Friday, May 8, 2009

People of the Sound Byte

A friend came over to see me the other day; bought my dinner to pick my brain about preaching. I told him that everything I know about preaching I published in an article titled “Glimpses of Glory,” Review and Expositor, Vol. 99 (Winter 2002), 71-87. Then he told me something that brought me up short. He said: “Among pastors forty and younger, preaching is virtually dead.” He oughta know; he’s in lots of churches. I asked him why, and essentially he said: “They just don’t want to work that hard.” What he meant is that people’s attention spans have now been reduced to that of a millipede and so, preachers reason, about all they can stomach is a sound byte or slogan or cliché. No time for serious engagement with the Word of God. If it won’t fit on a bumper sticker or a church sign, it’s just too deep to use on Sundays. I lost my appetite.

But I had to admit, he was right.

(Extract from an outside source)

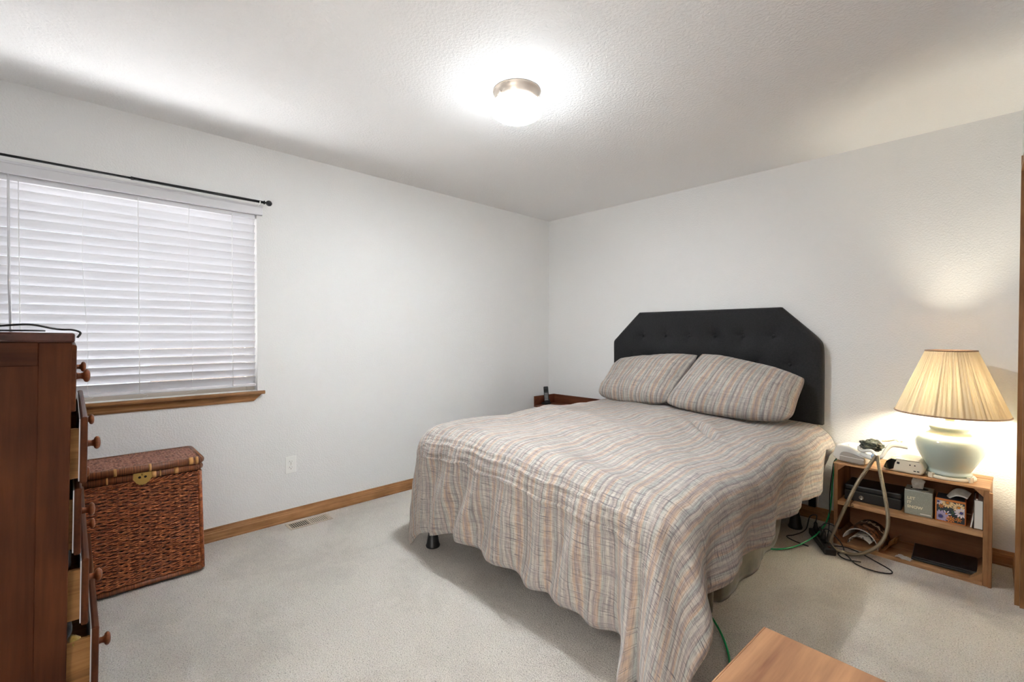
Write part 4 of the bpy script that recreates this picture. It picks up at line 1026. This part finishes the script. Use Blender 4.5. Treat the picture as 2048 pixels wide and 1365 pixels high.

Preaching these days has been reduced to a bit of banal blather for the benefit of the bored. At least part of the reason, I suspect, is that a shift has taken place in the last fifty years or so about wherein lies the essential meaning of the Word of God. Back in the 50’s my late mentor and teacher, Frank Stagg, wrote a book titled Understanding the Bible. He begins the book by noting the diversity of perspectives and opinions among biblical scholars, “but,” he says, “there is virtual unanimity about one thing; namely, the meaning of the text is the author’s meaning.” My, how things have changed in fifty years!

Today, virtually no one believes that the meaning of the inspired biblical author is the meaning of the text. Rather, the text is an inkblot meaning whatever I want it to mean. Practically speaking, that means that most Sundays, when you listen to your pastor preach, you’re not hearing him interpret the text at all; rather, you’re hearing him interpret himself! The text is a mirror in which the preacher finds whatever he wants to find. And to think that we Baptists pride ourselves on being “People of the Book.”

Part of the reason for that, I think, is laziness. It’s just plain hard work to live yourself into the world of the inspired biblical writer so as to hear the Word of God as he heard it. It’s both more fun, and a whole lot easier, just to play “free association” with the text and find in it a word or an idea or a concept that you can exploit in behalf of a slogan or a sound byte. People just don’t want to think that hard anymore.

Or do they? When the preacher takes the time and the effort to live himself into the world of the original inspired author, an amazing thing happens. He no longer hears in the text his own little voice, or even the voice of the original inspired author; rather, he hears The Voice the original inspired author was listening to – a Voice that haunts him and hunts him and hounds him into submission; a Voice that claims him and captures him and consumes him. It’s called preaching, and for want of it the church languishes and, alas, perishes!

And so, for all you forty-somethings out there looking for a Word for Sunday, I’ve got a word for you. Save the sound bytes for Dr. Phil and Oprah and the church sign. I’ve waited all week for a Word from God, so for God’s sake, spare me the sound bytes! Give me a Word with some SIZE. Please!

2 comments:

Unknown said...

This blog made me realize how much I miss your preaching. I always learned something new about God and usually something about the context in which the Word was written. It is always refreshing and sometimes a little scary to see the Kingdom of God a little clearer after a good preaching. I think we look to our preachers to give us a good glimspe of that other world. I think when preachers try to shelter us they allow us to settle for what this world has to offer. I want more.

Unknown said...

Thanks for the reminder of how much I miss your preaching.
I learned so much each Sunday! Seriously!